Canadian Actor Len Cariou to receive Stratford Festival’s Legacy Award

Canadian Actor Len Cariou to receive Stratford Festivals Legacy Award

The Stratford Festival will present Canadian actor Len Cariou with its Legacy Award at a gala in Toronto next week, the Southwestern Ontario theater company has announced.

The Stratford Festival will present Canadian actor Len Cariou with its Legacy Award at a gala in Toronto next week, the Southwestern Ontario theater company has announced.

“I have such enormous admiration for Len Cariou and I am so very pleased that we can recognize his outstanding contributions to theatre,” Antoni Cimolino, the Festival’s artistic director, said Thursday. “The depth and versatility he shows as an actor is second to none.”

Born in St.

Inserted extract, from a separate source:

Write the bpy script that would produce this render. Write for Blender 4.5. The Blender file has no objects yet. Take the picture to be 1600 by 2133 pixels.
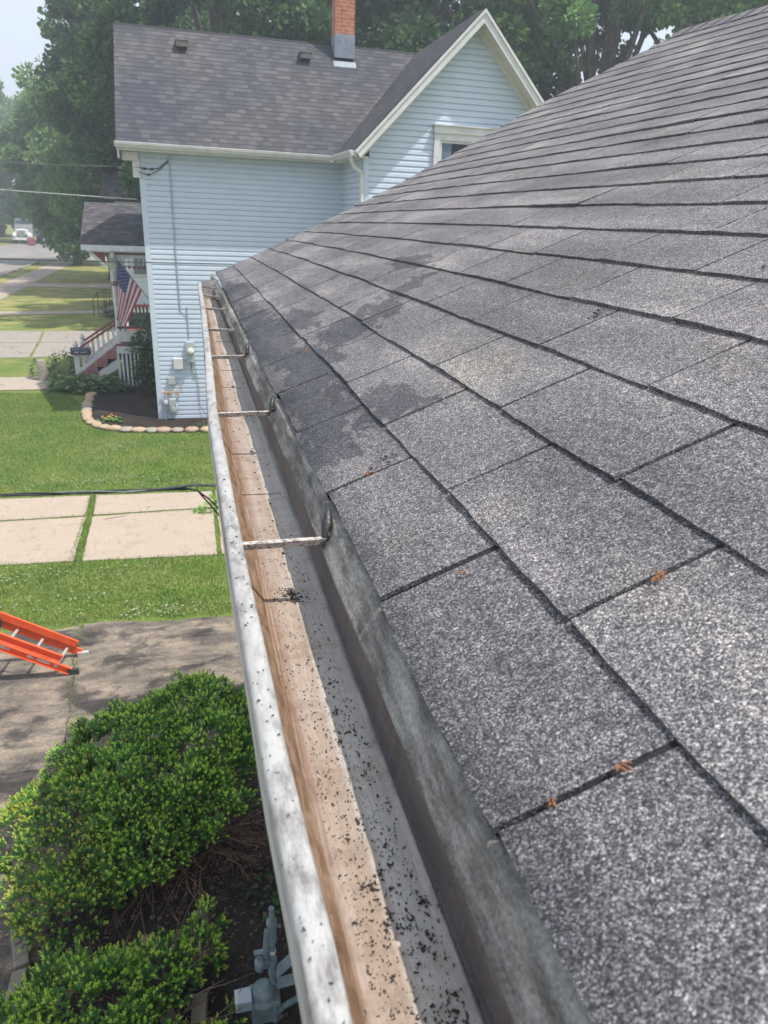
import bpy, math, random
import numpy as np
from mathutils import Vector, Matrix
R = math.radians
rng = np.random.default_rng(7); random.seed(7)
S = bpy.context.scene
COL = S.collection

# ---------------------------------------------------------------- camera, sky, sun, exposure
CAMZ = 5.2
cam = bpy.data.cameras.new('camera'); camo = bpy.data.objects.new('camera', cam); COL.objects.link(camo)
cr, cu, cf = Vector((0.96779424, -0.24851053, 0.04020978)), Vector((0.05840777, 0.37702616, 0.92435913)), Vector((0.24487312, 0.89224088, -0.37939869))
camo.matrix_world = Matrix(((cr.x, cu.x, -cf.x, 0), (cr.y, cu.y, -cf.y, 0), (cr.z, cu.z, -cf.z, CAMZ), (0, 0, 0, 1)))
cam.sensor_fit = 'HORIZONTAL'; cam.sensor_width = 36; cam.lens = 1501.76 / 1600 * 36
cam.clip_start = .02; cam.clip_end = 2000
cam.dof.use_dof = True; cam.dof.focus_distance = 1.5; cam.dof.aperture_fstop = 17
S.camera = camo
SUNV = Vector((.36, -.26, 1)).normalized()
w = bpy.data.worlds.new('World'); S.world = w; w.use_nodes = True
nt = w.node_tree; bg = nt.nodes['Background']
sky = nt.nodes.new('ShaderNodeTexSky'); sky.sky_type = 'NISHITA'; sky.sun_disc = False
sky.sun_elevation = math.asin(SUNV.z); sky.sun_rotation = math.atan2(SUNV.x, SUNV.y)
sky.air_density = 1.0; sky.dust_density = 2.5; sky.ozone_density = 3.0
hs = nt.nodes.new('ShaderNodeHueSaturation'); hs.inputs['Saturation'].default_value = .9
veil = nt.nodes.new('ShaderNodeMix'); veil.data_type = 'RGBA'; veil.inputs['Factor'].default_value = .65; veil.inputs['B'].default_value = (4.3, 4.5, 4.95, 1)   # thin high overcast
nt.links.new(sky.outputs[0], hs.inputs['Color']); nt.links.new(hs.outputs[0], veil.inputs['A']); nt.links.new(veil.outputs['Result'], bg.inputs[0]); bg.inputs[1].default_value = .15
sun = bpy.data.lights.new('sun', 'SUN'); sun.energy = 3.35; sun.angle = R(.6); sun.color = (1, .95, .87)
suno = bpy.data.objects.new('sun', sun); COL.objects.link(suno)
suno.rotation_euler = SUNV.to_track_quat('Z', 'Y').to_euler(); suno.location = (0, 0, 40)
S.view_settings.view_transform = 'Standard'; S.view_settings.look = 'None'
S.view_settings.exposure = .72; S.view_settings.gamma = 1
S.render.engine = 'CYCLES'

# ---------------------------------------------------------------- materials
MATS = {}
def mat(name, c1, c2=None, scale=8, rough=.8, bump=0, bscale=None, metal=0, detail=4, lo=.35, hi=.65, coat=0, spec=.5, stretch=(1, 1, 1), c3=None, s3=1.5, trans=0, coord='Object'):
    if name in MATS: return MATS[name]
    m = bpy.data.materials.new(name); m.use_nodes = True; MATS[name] = m
    t = m.node_tree; N = t.nodes; L = t.links; b = N['Principled BSDF']
    b.inputs['Roughness'].default_value = rough; b.inputs['Metallic'].default_value = metal
    b.inputs['Specular IOR Level'].default_value = spec
    b.inputs['Base Color'].default_value = (*c1, 1)
    tc = N.new('ShaderNodeTexCoord'); mp = N.new('ShaderNodeMapping'); mp.inputs['Scale'].default_value = stretch
    L.new(tc.outputs[coord], mp.inputs[0])
    if c2 is not None:
        n = N.new('ShaderNodeTexNoise'); n.inputs['Scale'].default_value = scale; n.inputs['Detail'].default_value = detail
        L.new(mp.outputs[0], n.inputs['Vector'])
        r = N.new('ShaderNodeValToRGB'); r.color_ramp.elements[0].position = lo; r.color_ramp.elements[1].position = hi
        r.color_ramp.elements[0].color = (*c1, 1); r.color_ramp.elements[1].color = (*c2, 1)
        L.new(n.outputs[0], r.inputs[0]); out = r.outputs[0]
        if c3 is not None:
            n3 = N.new('ShaderNodeTexNoise'); n3.inputs['Scale'].default_value = s3; n3.inputs['Detail'].default_value = 5
            L.new(mp.outputs[0], n3.inputs['Vector'])
            mr = N.new('ShaderNodeMapRange'); mr.inputs[1].default_value = .48; mr.inputs[2].default_value = .62
            L.new(n3.outputs[0], mr.inputs[0])
            mx = N.new('ShaderNodeMix'); mx.data_type = 'RGBA'; mx.inputs['B'].default_value = (*c3, 1)
            L.new(mr.outputs[0], mx.inputs['Factor']); L.new(out, mx.inputs['A']); out = mx.outputs['Result']
        L.new(out, b.inputs['Base Color'])
        if trans:
            tr = N.new('ShaderNodeBsdfTranslucent'); L.new(out, tr.inputs[0]); ms = N.new('ShaderNodeMixShader'); ms.inputs[0].default_value = trans
            L.new(b.outputs[0], ms.inputs[1]); L.new(tr.outputs[0], ms.inputs[2]); L.new(ms.outputs[0], N['Material Output'].inputs[0])
    if bump:
        n2 = N.new('ShaderNodeTexNoise'); n2.inputs['Scale'].default_value = bscale or scale * 3; n2.inputs['Detail'].default_value = 5
        L.new(mp.outputs[0], n2.inputs['Vector'])
        bp = N.new('ShaderNodeBump'); bp.inputs['Distance'].default_value = bump; L.new(n2.outputs[0], bp.inputs['Height']); L.new(bp.outputs[0], b.inputs['Normal'])
    return m

class G:
    """tiny node helper"""
    def __init__(s, name):
        s.m = bpy.data.materials.new(name); s.m.use_nodes = True; s.t = s.m.node_tree; s.N = s.t.nodes; s.L = s.t.links
        s.b = s.N['Principled BSDF']; s.tc = s.N.new('ShaderNodeTexCoord')
    def link(s, a, b): s.L.new(a, b)
    def noise(s, vec, scale, detail=4, rough=.5, dist=0):
        n = s.N.new('ShaderNodeTexNoise'); n.inputs['Scale'].default_value = scale; n.inputs['Detail'].default_value = detail
        n.inputs['Roughness'].default_value = rough; n.inputs['Distortion'].default_value = dist
        s.L.new(vec, n.inputs['Vector']); return n.outputs[0]
    def map(s, vec, sc=(1, 1, 1), loc=(0, 0, 0)):
        n = s.N.new('ShaderNodeMapping'); n.inputs['Scale'].default_value = sc; n.inputs['Location'].default_value = loc
        s.L.new(vec, n.inputs[0]); return n.outputs[0]
    def vor(s, vec, scale, feat='F1', out='Color'):
        n = s.N.new('ShaderNodeTexVoronoi'); n.feature = feat; n.inputs['Scale'].default_value = scale; s.L.new(vec, n.inputs['Vector']); return n.outputs[out]
    def rng(s, v, a, b, c=0, d=1, smooth=False):
        n = s.N.new('ShaderNodeMapRange'); n.inputs[1].default_value = a; n.inputs[2].default_value = b; n.inputs[3].default_value = c; n.inputs[4].default_value = d
        if smooth: n.interpolation_type = 'SMOOTHSTEP'
        s.L.new(v, n.inputs[0]); return n.outputs[0]
    def ramp(s, v, *st):
        n = s.N.new('ShaderNodeValToRGB'); e = n.color_ramp.elements
        while len(e) < len(st): e.new(.5)
        for i, (p, c) in enumerate(st): e[i].position = p; e[i].color = (*c, 1)
        s.L.new(v, n.inputs[0]); return n.outputs[0]
    def mix(s, f, a, b, mode='MIX'):
        n = s.N.new('ShaderNodeMix'); n.data_type = 'RGBA'; n.blend_type = mode
        for key, v in (('Factor', f), ('A', a), ('B', b)):
            if isinstance(v, (int, float)): n.inputs[key].default_value = v
            elif isinstance(v, tuple): n.inputs[key].default_value = (*v, 1)
            else: s.L.new(v, n.inputs[key])
        return n.outputs['Result']
    def math(s, op, a, b=0):
        n = s.N.new('ShaderNodeMath'); n.operation = op
        for i, v in enumerate((a, b)):
            if isinstance(v, (int, float)): n.inputs[i].default_value = v
            else: s.L.new(v, n.inputs[i])
        return n.outputs[0]
    def sep(s, v):
        n = s.N.new('ShaderNodeSeparateXYZ'); s.L.new(v, n.inputs[0]); return n.outputs
    def bump(s, h, dist, strength=1):
        n = s.N.new('ShaderNodeBump'); n.inputs['Distance'].default_value = dist; n.inputs['Strength'].default_value = strength
        s.L.new(h, n.inputs['Height']); s.L.new(n.outputs[0], s.b.inputs['Normal'])
    def done(s, col, rough=.85, spec=.3, metal=0):
        s.L.new(col, s.b.inputs['Base Color'])
        if isinstance(rough, (int, float)): s.b.inputs['Roughness'].default_value = rough
        else: s.L.new(rough, s.b.inputs['Roughness'])
        s.b.inputs['Specular IOR Level'].default_value = spec; s.b.inputs['Metallic'].default_value = metal
        return s.m

def granule_material():
    g = G('mineral_granules'); uv = g.tc.outputs['UV']; ob = g.tc.outputs['Object']
    cell = g.sep(g.vor(ob, 860))[0]
    cell2 = g.sep(g.vor(ob, 520))[1]
    fine = g.ramp(cell, (0, (.034, .033, .035)), (.34, (.078, .076, .079)), (.62, (.165, .160, .160)), (.86, (.30, .29, .284)), (1, (.50, .48, .46)))
    coarse = g.ramp(cell2, (0, (.60, .60, .62)), (.5, (1, 1, 1)), (1, (1.42, 1.40, 1.38)))
    col = g.mix(1, fine, coarse, 'MULTIPLY')
    clump = g.noise(ob, 95, 4, .7); col = g.mix(1, col, g.ramp(clump, (.3, (.66, .66, .68)), (.5, (1, 1, 1)), (.7, (1.34, 1.31, 1.27))), 'MULTIPLY')
    scuff = g.noise(g.map(uv, (5, 2.2, 1), (1, 9, 0)), 3.0, 7, .75); col = g.mix(g.rng(scuff, .58, .66, 0, .45), col, g.mix(1, col, (.50, .51, .54), 'MULTIPLY'))
    # weathering: pale bleached drifts and dark algae, stretched along the slope
    big = g.noise(g.map(uv, (1.7, 5.5, 1)), 1.0, 5, .6)
    col = g.mix(1, col, g.ramp(big, (.3, (.66, .66, .69)), (.5, (1, 1, 1)), (.64, (1.42, 1.39, 1.35))), 'MULTIPLY')
    yel = g.noise(g.map(uv, (3, 3, 1), (7, 3, 0)), 1.6, 3)
    col = g.mix(g.rng(yel, .55, .72, 0, .3), col, g.mix(1, col, (1.25, 1.15, .86), 'MULTIPLY'))
    col = g.mix(1, col, (.98, .99, 1.04), 'MULTIPLY')
    # each tab its own tone
    at = g.N.new('ShaderNodeAttribute'); at.attribute_name = 'tab'
    tabv = g.sep(at.outputs['Color'])
    col = g.mix(1, col, g.ramp(tabv[0], (0, (.86, .86, .88)), (1, (1.13, 1.12, 1.1))), 'MULTIPLY')
    # grime just above the eave edge
    xyz = g.sep(uv)
    wob = g.noise(g.map(uv, (6, 14, 1)), 1.5, 5)
    edge = g.math('ADD', xyz[1], g.math('MULTIPLY', g.math('SUBTRACT', wob, .5), .07))
    col = g.mix(g.rng(edge, .0, .045, .72, 0, True), col, g.mix(1, col, (.42, .44, .48), 'MULTIPLY'))
    # damp dark stain running over the first courses (own outline)
    tot = None
    sx_ = g.math('ADD', xyz[0], g.math('MULTIPLY', g.math('SUBTRACT', g.noise(g.map(uv, (4, 9, 1), (2, 2, 0)), 1.3, 6, .7), .5), .55)); sy_ = g.math('ADD', xyz[1], g.math('MULTIPLY', g.math('SUBTRACT', g.noise(g.map(uv, (5, 11, 1), (8, 5, 0)), 1.3, 6, .7), .5), .24))
    for (s0, y0, rs, ry) in ((.46, 1.97, .08, .10), (.35, 1.88, .07, .11), (.23, 1.80, .08, .14), (.11, 1.62, .07, .22), (.05, 1.34, .055, .24), (.16, 1.17, .05, .10), (.19, 1.09, .045, .06), (.03, 1.05, .035, .10), (.05, 2.35, .07, .6), (.16, 2.25, .05, .25), (.04, 3.5, .07, .8), (.56, 2.3, .05, .2)):
        a = g.math('POWER', g.math('DIVIDE', g.math('SUBTRACT', sx_, y0), ry), 2)
        b = g.math('POWER', g.math('DIVIDE', g.math('SUBTRACT', sy_, s0), rs), 2)
        d = g.math('SUBTRACT', 1.0, g.math('ADD', a, b)); tot = d if tot is None else g.math('MAXIMUM', tot, d)
    n = g.noise(g.map(uv, (11, 17, 1)), 1.2, 9, .72)
    dd = g.math('ADD', g.math('ADD', tot, g.math('MULTIPLY', g.math('SUBTRACT', tabv[1], .5), .7)), g.math('MULTIPLY', g.math('SUBTRACT', n, .5), 2.6))
    col = g.mix(g.rng(dd, .05, .22, 0, .85, True), col, g.mix(1, col, (.40, .42, .47), 'MULTIPLY'))
    mot = g.noise(g.map(uv, (10, 22, 1), (3, 8, 0)), 1.1, 6, .65)
    farm = g.rng(xyz[0], 1.2, 2.2)
    nears = g.math('SUBTRACT', 1.0, g.rng(xyz[1], .35, 1.0))
    col = g.mix(g.math('MULTIPLY', g.math('MULTIPLY', farm, nears), g.rng(mot, .5, .62, 0, .5)), col, g.mix(1, col, (.45, .46, .5), 'MULTIPLY'))
    h = g.math('ADD', g.math('MULTIPLY', g.vor(ob, 860, 'F1', 'Distance'), -1.0), g.math('MULTIPLY', cell, .7))
    g.bump(h, .0011, .9)
    return g.done(col, .78, .35)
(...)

Boniface, MB, now a part of Winnipeg, Cariou began his acting career with the Manitoba Theater Center before making his way to Stratford in 1962. Over the next two years he performed in 12 productions including as Cléonte in Le Bourgeois Gentilhomme , Longaville in Love’s Labour’s Lost and Servilius in Timon of Athens.

Len Cariou as Cleonte and Martha Henry as Dorimene in Le Bourgeois Gentilhomme, 1964. Photograph by Peter Smith.
Len Cariou as Cleonte and Martha Henry as Dorimene in Le Bourgeois Gentilhomme, 1964. Photograph by Peter Smith.

Afterwards, Cariou joined Stratford Festival artistic director Tyrone Guthrie at the Guthrie Theater in Minneapolis. They worked together again when Cariou made his Broadway debut in 1968 in The House of Atreus, directed by Guthrie.

Cariou went on to star in more than a dozen Broadway productions. He famously originated the role of Fredrik Egerman in A Little Night Music, winner of 1973’s Tony for Best Musical, and Sweeney Todd, for which he won the Tony Award for Best Actor in a Musical in 1979.

Cariou returned to Stratford for the 1981 and 1982 seasons, playing the title role in Coriolanus, Petruchio in The Taming of the Shrew, Prospero in The Tempest, Brutus in Julius Caesar and Major Sergius Saranoff in Arms and the Man.

Len Cariou as Coriolanus and Lewis Gordon as Menenius Agrippa in Coriolanus, 1981. Photograph by Robert C. Ragsdale.
Len Cariou as Coriolanus and Lewis Gordon as Menenius Agrippa in Coriolanus, 1981. Photograph by Robert C. Ragsdale.

“Here at the Festival he performed some of the greatest classical roles and, on Broadway, he created two of the most unforgettable musical figures in modern theatrical history,” Cimolino said. “We were very fortunate indeed that (Cariou) not only came to Stratford to build his career, but also returned as a leading player, generously mentoring younger actors while continuing to grow within the Stratford company.”

Cariou, 82, is now most widely known for playing retried NYPD Commissioner Henry Reagan in Blue Bloods, the long-running CBS series starring Tom Selleck. Cariou has also appeared in several episodes of Murder She Wrote with Angela Lansbury, his Tony-winning co-star in Sweeney Todd.

Cariou’s television credits also include Star Trek: Voyager, Damages, The West Wing, Law & Order, Brotherhood and The Outer Limits. In 2009, he earned an Emmy Award nomination for his portrayal of Franklin Roosevelt in HBO’s Into the Storm.

Cariou is a Member of the Order of Canada and was inducted into the American Theater Hall of Fame in 2004.

The Stratford Festival launched its Legacy Award in 2011 to honor important figures from its history. The first Legacy Award was presented to Christopher Plummer. Other recipients include Dame Maggie Smith, William Shatner, Martha Henry, Colm Feore, Eric McCormack, Gordon Pinsent, Megan Follows and Andrea Martin.

Cariou will accept the award on Monday at a gala hosted by McCormack, who received his Legacy Award in 2017. The event will feature tribute performances by André Sills, Dan Chameroy, Robert Ball and Sandra Caldwell, accompanied by Franklin Brasz.